Cuba Abandons Construction of Nuclear Reactor
CIENFUEGOS, Cuba — In one of the most painful decisions of a period of headlong decline, President Fidel Castro has announced that Cuba is halting work on a huge nuclear reactor.
Cuba had once hoped that the nuclear plant, which is 90% complete, would fulfill up to one-fourth of the island’s energy needs. The facility is in the town of Juragua, just a half-hour ride from here on the Bay of Cienfuegos.
It was being built with $1.1 billion, largely in aid and subsidies from the former Soviet Union, which had been Cuba’s lifeline over more than three decades of partnership in Marxism-Leninism. Castro said that Russia was not willing to offer the necessary help to continue construction.
“We have no alternative now but to halt the construction of this project,” Castro told a gathering of 80,000 Cubans during a speech Saturday commemorating the revolution that brought him to power.
The breakup of the Soviet Union and the East European Communist alliance three years ago left Cuba adrift, unable to pay for imports in the hard currency its former patrons began to demand.
The nuclear facility had been a training ground for thousands of Cuban technicians and construction workers. Russia is not sending needed supplies, Castro said, and Russian technicians at the plant are demanding cash payments of $300,000 a month.
Castro read from a letter that the Cuban government sent earlier this year to Russia, virtually pleading for assistance for the nuclear plant. The Russians have not agreed to the request for new arrangements more favorable to Cuba, Castro said.
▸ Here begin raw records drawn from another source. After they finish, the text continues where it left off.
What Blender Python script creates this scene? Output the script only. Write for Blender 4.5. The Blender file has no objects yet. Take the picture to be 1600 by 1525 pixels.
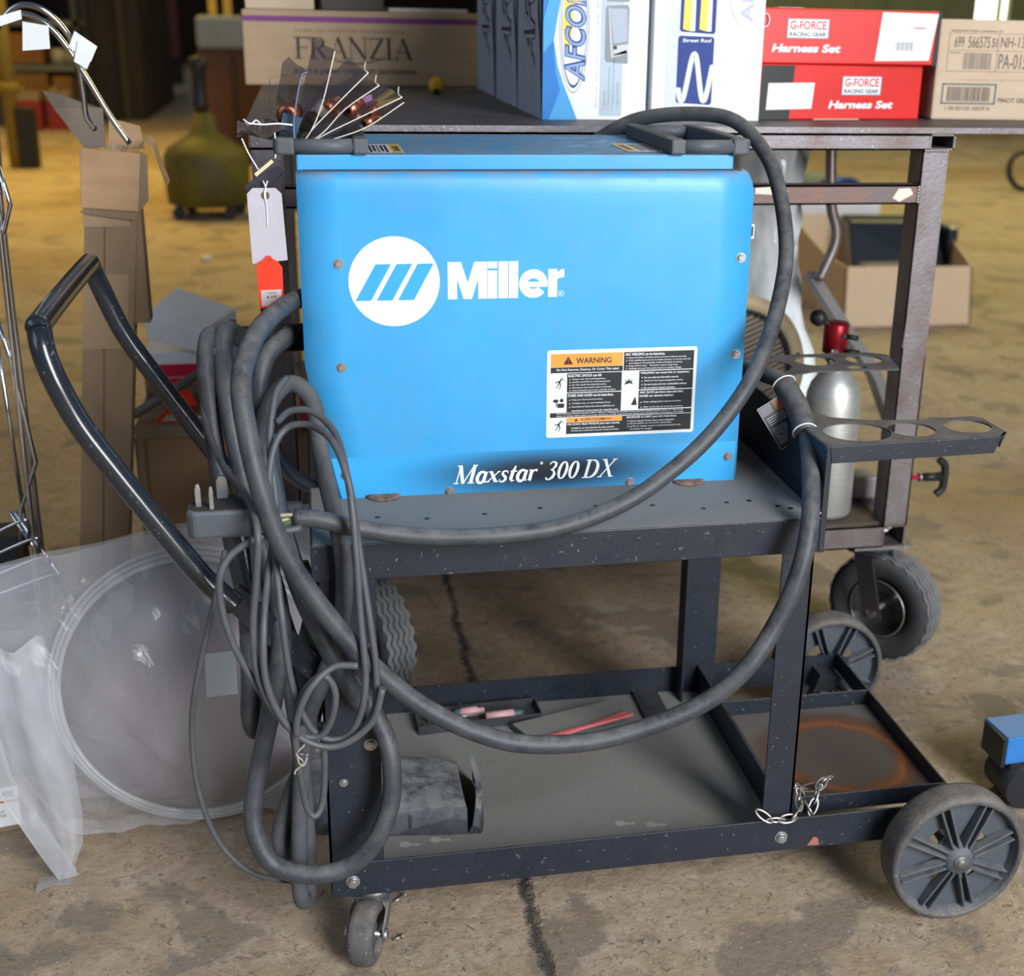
import bpy, bmesh, math, random
from mathutils import Vector, Matrix
random.seed(7)
C = bpy.context.scene.collection
sc = bpy.context.scene
PI = math.pi

# ------------------------------------------------------------------ camera
cd = bpy.data.cameras.new('camera'); cam = bpy.data.objects.new('camera', cd); C.objects.link(cam)
_p, _y, _r = math.radians(19.28), math.radians(11.68), math.radians(-1.243)
F_ = Vector((math.sin(_y)*math.cos(_p), math.cos(_y)*math.cos(_p), -math.sin(_p)))
R_ = Vector((math.cos(_y), -math.sin(_y), 0)); D_ = F_.cross(R_)
R2 = R_*math.cos(_r) + D_*math.sin(_r); D2 = -R_*math.sin(_r) + D_*math.cos(_r)
m3 = Matrix((R2, -D2, -F_)).transposed()
cam.matrix_world = Matrix.Translation((0.0072, -1.3883, 1.1376)) @ m3.to_4x4()
cd.sensor_fit = 'HORIZONTAL'; cd.sensor_width = 36; cd.lens = 2030.2/1600*36
cd.shift_x = -(895.9-800)/1600; cd.shift_y = (732.5-762.5)/1600
cd.clip_start = 0.05; cd.clip_end = 200
cd.dof.use_dof = True; cd.dof.focus_distance = 1.60; cd.dof.aperture_fstop = 4.8
sc.camera = cam

# ------------------------------------------------------------------ world, lights, exposure
w = bpy.data.worlds.new('world'); sc.world = w; w.use_nodes = True
w.node_tree.nodes['Background'].inputs[0].default_value = (0.62, 0.74, 1.0, 1)
w.node_tree.nodes['Background'].inputs[1].default_value = 0.13
sc.view_settings.view_transform = 'Standard'; sc.view_settings.look = 'None'
sc.view_settings.gamma = 1; sc.view_settings.use_curve_mapping = False
sc.view_settings.exposure = 0.0

def area(name, loc, target, sx, sy, power, col):
    l = bpy.data.lights.new(name, 'AREA'); l.shape = 'RECTANGLE'; l.size = sx; l.size_y = sy
    l.energy = power; l.color = col
    o = bpy.data.objects.new(name, l); C.objects.link(o); o.location = loc
    o.rotation_euler = (Vector(target)-Vector(loc)).to_track_quat('-Z', 'Y').to_euler()
    return o
# daylight through the open roll-up door, in front and to the right of the welder
area('door_daylight', (2.0, -4.1, 2.35), (0.3, 0.2, 0.6), 1.5, 3.4, 390, (0.95, 0.98, 1.0))
# added soft fill from the front left, not a real opening
area('side_fill', (-3.9, -2.6, 3.4), (0.2, 0.3, 0.5), 2.5, 2.5, 42, (0.80, 0.90, 1.0))
# the warm shop lamps deeper in the building
area('shop_lamp', (-2.2, 8.6, 4.6), (-2.2, 8.0, 0), 3.5, 5.0, 165, (1.0, 0.66, 0.09)).data.spread = 1.9
area('shop_lamp', (4.8, 6.5, 4.6), (4.8, 6.5, 0), 4.0, 5.0, 260, (1.0, 0.88, 0.30))
area('shop_lamp', (-3.2, 31, 4.0), (-3.0, 29, 0), 2, 3, 70, (1.0, 0.85, 0.65))

# ------------------------------------------------------------------ materials
MATS = {}
def mat(name, col, rough=0.5, metal=0.0, col2=None, nscale=8.0, dust=0.0, dustcol=(0.20,0.185,0.165), bump=0.0,
        bscale=60.0, specks=None, speckscale=120.0, dlo=0.30, dhi=0.62, alpha=1.0, trans=0.0, emis=0.0, stretch=(1,1,1), coat=0.0, thr=(0.35,0.65), ior=1.45):
    if name in MATS: return MATS[name]
    m = bpy.data.materials.new(name); m.use_nodes = True; nt = m.node_tree; N = nt.nodes; L = nt.links
    b = N['Principled BSDF']
    b.inputs['Roughness'].default_value = rough; b.inputs['Metallic'].default_value = metal
    b.inputs['Alpha'].default_value = alpha; b.inputs['Transmission Weight'].default_value = trans
    b.inputs['IOR'].default_value = ior; b.inputs['Coat Weight'].default_value = coat
    tc = N.new('ShaderNodeTexCoord'); mp = N.new('ShaderNodeMapping'); mp.inputs['Scale'].default_value = stretch
    L.new(tc.outputs['Object'], mp.inputs[0])
    def noise(s, d=4, r=0.6):
        n = N.new('ShaderNodeTexNoise'); n.inputs['Scale'].default_value = s; n.inputs['Detail'].default_value = d
        n.inputs['Roughness'].default_value = r; L.new(mp.outputs[0], n.inputs['Vector']); return n.outputs['Fac']
    def ramp(sock, a, bb):
        r = N.new('ShaderNodeMapRange'); r.inputs[1].default_value = a; r.inputs[2].default_value = bb; L.new(sock, r.inputs[0]); return r.outputs[0]
    def mix(f, a, c2):
        x = N.new('ShaderNodeMix'); x.data_type = 'RGBA'
        if isinstance(f, float): x.inputs[0].default_value = f
        else: L.new(f, x.inputs[0])
        for i, v in ((6, a), (7, c2)):
            if isinstance(v, tuple): x.inputs[i].default_value = (*v, 1)
            else: L.new(v, x.inputs[i])
        return x.outputs[2]
    cur = mix(ramp(noise(nscale), *thr), tuple(col), tuple(col2) if col2 else tuple(c*0.86 for c in col))
    if specks:
        cur = mix(ramp(noise(speckscale, 2, 0.5), 0.68, 0.74), cur, tuple(specks))
    if dust > 0:
        g = N.new('ShaderNodeNewGeometry'); sx = N.new('ShaderNodeSeparateXYZ'); L.new(g.outputs['Normal'], sx.inputs[0])
        up = ramp(sx.outputs[2], 0.15, 0.9)
        nn = ramp(noise(30, 6, 0.75), dlo, dhi)
        base = N.new('ShaderNodeMath'); base.operation = 'MULTIPLY_ADD'; L.new(up, base.inputs[0]); base.inputs[1].default_value = dust; base.inputs[2].default_value = dust*0.16
        mu = N.new('ShaderNodeMath'); mu.operation = 'MULTIPLY'; mu.use_clamp = True; L.new(base.outputs[0], mu.inputs[0]); L.new(nn, mu.inputs[1])
        cur = mix(mu.outputs[0], cur, tuple(dustcol))
        rr = N.new('ShaderNodeMix'); rr.data_type = 'FLOAT'; L.new(mu.outputs[0], rr.inputs[0]); rr.inputs[2].default_value = rough; rr.inputs[3].default_value = 0.9
        L.new(rr.outputs[0], b.inputs['Roughness'])
    L.new(cur, b.inputs['Base Color'])
    if bump > 0:
        bp = N.new('ShaderNodeBump'); bp.inputs['Strength'].default_value = bump; bp.inputs['Distance'].default_value = 0.002
        L.new(noise(bscale, 5, 0.65), bp.inputs['Height']); L.new(bp.outputs[0], b.inputs['Normal'])
    if emis > 0:
        b.inputs['Emission Color'].default_value = (*col, 1); b.inputs['Emission Strength'].default_value = emis
    MATS[name] = m
    return m

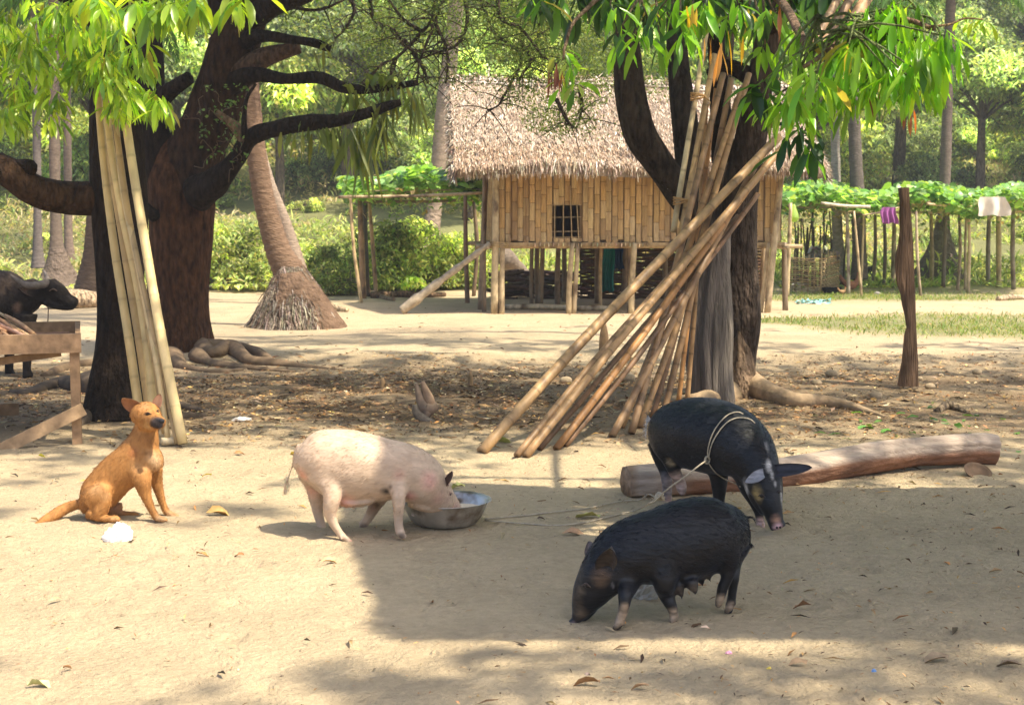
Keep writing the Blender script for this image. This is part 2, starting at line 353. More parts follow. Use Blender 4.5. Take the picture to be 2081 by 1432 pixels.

Planning for the Juragua plant began in 1972 with the signing of a Soviet-Cuban accord, Castro said.
Workers who were interviewed said they would put finishing touches on the physical structure, but Castro did not address possible uses of the property. He said construction workers at the plant, which employed up to 7,000 workers, will begin building seafront hotels in a new drive for tourism.